start
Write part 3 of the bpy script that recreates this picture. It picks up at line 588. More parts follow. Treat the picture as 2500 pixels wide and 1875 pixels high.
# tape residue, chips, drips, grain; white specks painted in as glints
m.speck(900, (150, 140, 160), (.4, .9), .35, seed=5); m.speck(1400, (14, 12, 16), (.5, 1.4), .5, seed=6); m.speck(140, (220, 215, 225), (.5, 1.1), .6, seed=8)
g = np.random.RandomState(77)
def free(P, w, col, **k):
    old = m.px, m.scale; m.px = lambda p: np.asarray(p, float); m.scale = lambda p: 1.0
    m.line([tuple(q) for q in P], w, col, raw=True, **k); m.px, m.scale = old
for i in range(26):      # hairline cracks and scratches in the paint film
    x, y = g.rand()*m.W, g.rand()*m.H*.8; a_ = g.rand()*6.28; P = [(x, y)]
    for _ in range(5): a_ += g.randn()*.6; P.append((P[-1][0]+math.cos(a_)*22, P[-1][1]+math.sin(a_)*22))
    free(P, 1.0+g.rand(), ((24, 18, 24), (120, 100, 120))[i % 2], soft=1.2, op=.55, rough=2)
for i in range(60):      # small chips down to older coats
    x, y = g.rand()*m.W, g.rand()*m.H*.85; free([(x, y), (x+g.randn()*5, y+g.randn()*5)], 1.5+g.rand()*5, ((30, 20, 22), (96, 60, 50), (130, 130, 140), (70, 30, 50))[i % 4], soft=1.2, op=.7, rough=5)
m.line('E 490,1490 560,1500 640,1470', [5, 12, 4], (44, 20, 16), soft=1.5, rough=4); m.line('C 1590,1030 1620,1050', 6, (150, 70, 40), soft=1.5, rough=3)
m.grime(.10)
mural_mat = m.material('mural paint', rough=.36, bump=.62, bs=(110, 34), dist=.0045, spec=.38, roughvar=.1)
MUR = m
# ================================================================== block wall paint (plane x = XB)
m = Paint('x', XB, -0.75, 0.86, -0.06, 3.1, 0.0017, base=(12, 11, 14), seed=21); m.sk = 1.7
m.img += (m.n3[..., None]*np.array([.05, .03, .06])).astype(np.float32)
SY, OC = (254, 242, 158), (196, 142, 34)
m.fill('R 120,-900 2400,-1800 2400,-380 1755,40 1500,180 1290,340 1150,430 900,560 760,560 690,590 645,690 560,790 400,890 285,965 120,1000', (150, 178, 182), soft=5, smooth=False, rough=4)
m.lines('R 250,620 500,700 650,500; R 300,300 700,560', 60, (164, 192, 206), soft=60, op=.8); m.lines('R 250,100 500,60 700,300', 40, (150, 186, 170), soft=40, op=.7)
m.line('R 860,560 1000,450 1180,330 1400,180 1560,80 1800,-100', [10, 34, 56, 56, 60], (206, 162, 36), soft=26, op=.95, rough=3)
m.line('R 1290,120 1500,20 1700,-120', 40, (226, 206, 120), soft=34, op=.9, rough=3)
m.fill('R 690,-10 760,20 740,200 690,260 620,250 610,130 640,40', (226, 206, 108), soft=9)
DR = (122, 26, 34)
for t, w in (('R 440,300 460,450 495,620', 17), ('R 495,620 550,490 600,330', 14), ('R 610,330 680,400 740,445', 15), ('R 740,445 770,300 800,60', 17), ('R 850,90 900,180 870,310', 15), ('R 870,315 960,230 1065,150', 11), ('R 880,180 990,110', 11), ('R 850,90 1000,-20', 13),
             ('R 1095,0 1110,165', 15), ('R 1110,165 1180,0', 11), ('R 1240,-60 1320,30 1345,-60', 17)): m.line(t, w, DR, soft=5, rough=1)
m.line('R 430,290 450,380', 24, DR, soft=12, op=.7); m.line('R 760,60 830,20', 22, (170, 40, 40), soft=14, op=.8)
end
▸ SET PROBLEM
Print all the data exactly.

▸ WRITTEN SOLUTION
Write part 3 of the bpy script that recreates this picture. It picks up at line 588. More parts follow. Treat the picture as 2500 pixels wide and 1875 pixels high.
# tape residue, chips, drips, grain; white specks painted in as glints
m.speck(900, (150, 140, 160), (.4, .9), .35, seed=5); m.speck(1400, (14, 12, 16), (.5, 1.4), .5, seed=6); m.speck(140, (220, 215, 225), (.5, 1.1), .6, seed=8)
g = np.random.RandomState(77)
def free(P, w, col, **k):
    old = m.px, m.scale; m.px = lambda p: np.asarray(p, float); m.scale = lambda p: 1.0
    m.line([tuple(q) for q in P], w, col, raw=True, **k); m.px, m.scale = old
for i in range(26):      # hairline cracks and scratches in the paint film
    x, y = g.rand()*m.W, g.rand()*m.H*.8; a_ = g.rand()*6.28; P = [(x, y)]
    for _ in range(5): a_ += g.randn()*.6; P.append((P[-1][0]+math.cos(a_)*22, P[-1][1]+math.sin(a_)*22))
    free(P, 1.0+g.rand(), ((24, 18, 24), (120, 100, 120))[i % 2], soft=1.2, op=.55, rough=2)
for i in range(60):      # small chips down to older coats
    x, y = g.rand()*m.W, g.rand()*m.H*.85; free([(x, y), (x+g.randn()*5, y+g.randn()*5)], 1.5+g.rand()*5, ((30, 20, 22), (96, 60, 50), (130, 130, 140), (70, 30, 50))[i % 4], soft=1.2, op=.7, rough=5)
m.line('E 490,1490 560,1500 640,1470', [5, 12, 4], (44, 20, 16), soft=1.5, rough=4); m.line('C 1590,1030 1620,1050', 6, (150, 70, 40), soft=1.5, rough=3)
m.grime(.10)
mural_mat = m.material('mural paint', rough=.36, bump=.62, bs=(110, 34), dist=.0045, spec=.38, roughvar=.1)
MUR = m
# ================================================================== block wall paint (plane x = XB)
m = Paint('x', XB, -0.75, 0.86, -0.06, 3.1, 0.0017, base=(12, 11, 14), seed=21); m.sk = 1.7
m.img += (m.n3[..., None]*np.array([.05, .03, .06])).astype(np.float32)
SY, OC = (254, 242, 158), (196, 142, 34)
m.fill('R 120,-900 2400,-1800 2400,-380 1755,40 1500,180 1290,340 1150,430 900,560 760,560 690,590 645,690 560,790 400,890 285,965 120,1000', (150, 178, 182), soft=5, smooth=False, rough=4)
m.lines('R 250,620 500,700 650,500; R 300,300 700,560', 60, (164, 192, 206), soft=60, op=.8); m.lines('R 250,100 500,60 700,300', 40, (150, 186, 170), soft=40, op=.7)
m.line('R 860,560 1000,450 1180,330 1400,180 1560,80 1800,-100', [10, 34, 56, 56, 60], (206, 162, 36), soft=26, op=.95, rough=3)
m.line('R 1290,120 1500,20 1700,-120', 40, (226, 206, 120), soft=34, op=.9, rough=3)
m.fill('R 690,-10 760,20 740,200 690,260 620,250 610,130 640,40', (226, 206, 108), soft=9)
DR = (122, 26, 34)
for t, w in (('R 440,300 460,450 495,620', 17), ('R 495,620 550,490 600,330', 14), ('R 610,330 680,400 740,445', 15), ('R 740,445 770,300 800,60', 17), ('R 850,90 900,180 870,310', 15), ('R 870,315 960,230 1065,150', 11), ('R 880,180 990,110', 11), ('R 850,90 1000,-20', 13),
             ('R 1095,0 1110,165', 15), ('R 1110,165 1180,0', 11), ('R 1240,-60 1320,30 1345,-60', 17)): m.line(t, w, DR, soft=5, rough=1)
m.line('R 430,290 450,380', 24, DR, soft=12, op=.7); m.line('R 760,60 830,20', 22, (170, 40, 40), soft=14, op=.8)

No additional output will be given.